Output the material below in its entirety, exactly as given.
==================================================
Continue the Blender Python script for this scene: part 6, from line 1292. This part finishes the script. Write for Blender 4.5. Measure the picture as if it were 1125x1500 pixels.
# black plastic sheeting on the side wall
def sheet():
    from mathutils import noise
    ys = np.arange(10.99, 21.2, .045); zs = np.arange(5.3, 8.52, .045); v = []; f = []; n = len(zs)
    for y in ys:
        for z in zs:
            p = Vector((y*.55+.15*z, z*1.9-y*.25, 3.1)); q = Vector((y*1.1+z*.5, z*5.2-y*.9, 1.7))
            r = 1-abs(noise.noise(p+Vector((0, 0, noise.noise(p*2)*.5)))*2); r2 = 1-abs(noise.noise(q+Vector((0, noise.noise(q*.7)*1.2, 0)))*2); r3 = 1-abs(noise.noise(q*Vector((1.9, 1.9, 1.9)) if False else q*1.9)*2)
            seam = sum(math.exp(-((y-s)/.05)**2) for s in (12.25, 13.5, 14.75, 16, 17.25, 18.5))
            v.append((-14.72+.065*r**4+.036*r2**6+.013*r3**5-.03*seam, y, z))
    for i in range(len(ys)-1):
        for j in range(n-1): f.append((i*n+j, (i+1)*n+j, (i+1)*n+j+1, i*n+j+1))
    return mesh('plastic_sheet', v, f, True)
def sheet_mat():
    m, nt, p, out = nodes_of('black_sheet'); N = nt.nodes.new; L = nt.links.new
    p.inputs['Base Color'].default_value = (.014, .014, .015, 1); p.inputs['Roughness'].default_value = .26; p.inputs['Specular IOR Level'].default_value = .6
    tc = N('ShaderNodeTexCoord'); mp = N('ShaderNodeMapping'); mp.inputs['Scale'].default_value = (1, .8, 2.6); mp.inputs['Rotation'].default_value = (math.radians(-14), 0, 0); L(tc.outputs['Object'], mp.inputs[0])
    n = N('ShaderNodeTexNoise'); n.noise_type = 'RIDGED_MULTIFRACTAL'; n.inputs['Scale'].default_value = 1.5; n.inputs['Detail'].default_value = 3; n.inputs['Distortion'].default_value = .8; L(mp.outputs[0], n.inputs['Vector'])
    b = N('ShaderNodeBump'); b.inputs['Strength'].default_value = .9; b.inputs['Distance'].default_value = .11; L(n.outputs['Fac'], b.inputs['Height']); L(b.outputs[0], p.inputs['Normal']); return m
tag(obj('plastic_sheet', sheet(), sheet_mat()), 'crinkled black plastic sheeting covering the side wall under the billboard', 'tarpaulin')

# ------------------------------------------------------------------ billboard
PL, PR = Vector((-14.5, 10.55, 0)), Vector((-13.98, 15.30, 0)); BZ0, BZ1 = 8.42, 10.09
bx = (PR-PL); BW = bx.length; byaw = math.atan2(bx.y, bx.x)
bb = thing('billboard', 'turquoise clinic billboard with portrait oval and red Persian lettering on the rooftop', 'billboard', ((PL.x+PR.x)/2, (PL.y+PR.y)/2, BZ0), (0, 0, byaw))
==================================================
In response:
Continue the Blender Python script for this scene: part 6, from line 1292. This part finishes the script. Write for Blender 4.5. Measure the picture as if it were 1125x1500 pixels.
# black plastic sheeting on the side wall
def sheet():
    from mathutils import noise
    ys = np.arange(10.99, 21.2, .045); zs = np.arange(5.3, 8.52, .045); v = []; f = []; n = len(zs)
    for y in ys:
        for z in zs:
            p = Vector((y*.55+.15*z, z*1.9-y*.25, 3.1)); q = Vector((y*1.1+z*.5, z*5.2-y*.9, 1.7))
            r = 1-abs(noise.noise(p+Vector((0, 0, noise.noise(p*2)*.5)))*2); r2 = 1-abs(noise.noise(q+Vector((0, noise.noise(q*.7)*1.2, 0)))*2); r3 = 1-abs(noise.noise(q*Vector((1.9, 1.9, 1.9)) if False else q*1.9)*2)
            seam = sum(math.exp(-((y-s)/.05)**2) for s in (12.25, 13.5, 14.75, 16, 17.25, 18.5))
            v.append((-14.72+.065*r**4+.036*r2**6+.013*r3**5-.03*seam, y, z))
    for i in range(len(ys)-1):
        for j in range(n-1): f.append((i*n+j, (i+1)*n+j, (i+1)*n+j+1, i*n+j+1))
    return mesh('plastic_sheet', v, f, True)
def sheet_mat():
    m, nt, p, out = nodes_of('black_sheet'); N = nt.nodes.new; L = nt.links.new
    p.inputs['Base Color'].default_value = (.014, .014, .015, 1); p.inputs['Roughness'].default_value = .26; p.inputs['Specular IOR Level'].default_value = .6
    tc = N('ShaderNodeTexCoord'); mp = N('ShaderNodeMapping'); mp.inputs['Scale'].default_value = (1, .8, 2.6); mp.inputs['Rotation'].default_value = (math.radians(-14), 0, 0); L(tc.outputs['Object'], mp.inputs[0])
    n = N('ShaderNodeTexNoise'); n.noise_type = 'RIDGED_MULTIFRACTAL'; n.inputs['Scale'].default_value = 1.5; n.inputs['Detail'].default_value = 3; n.inputs['Distortion'].default_value = .8; L(mp.outputs[0], n.inputs['Vector'])
    b = N('ShaderNodeBump'); b.inputs['Strength'].default_value = .9; b.inputs['Distance'].default_value = .11; L(n.outputs['Fac'], b.inputs['Height']); L(b.outputs[0], p.inputs['Normal']); return m
tag(obj('plastic_sheet', sheet(), sheet_mat()), 'crinkled black plastic sheeting covering the side wall under the billboard', 'tarpaulin')

# ------------------------------------------------------------------ billboard
PL, PR = Vector((-14.5, 10.55, 0)), Vector((-13.98, 15.30, 0)); BZ0, BZ1 = 8.42, 10.09
bx = (PR-PL); BW = bx.length; byaw = math.atan2(bx.y, bx.x)
bb = thing('billboard', 'turquoise clinic billboard with portrait oval and red Persian lettering on the rooftop', 'billboard', ((PL.x+PR.x)/2, (PL.y+PR.y)/2, BZ0), (0, 0, byaw))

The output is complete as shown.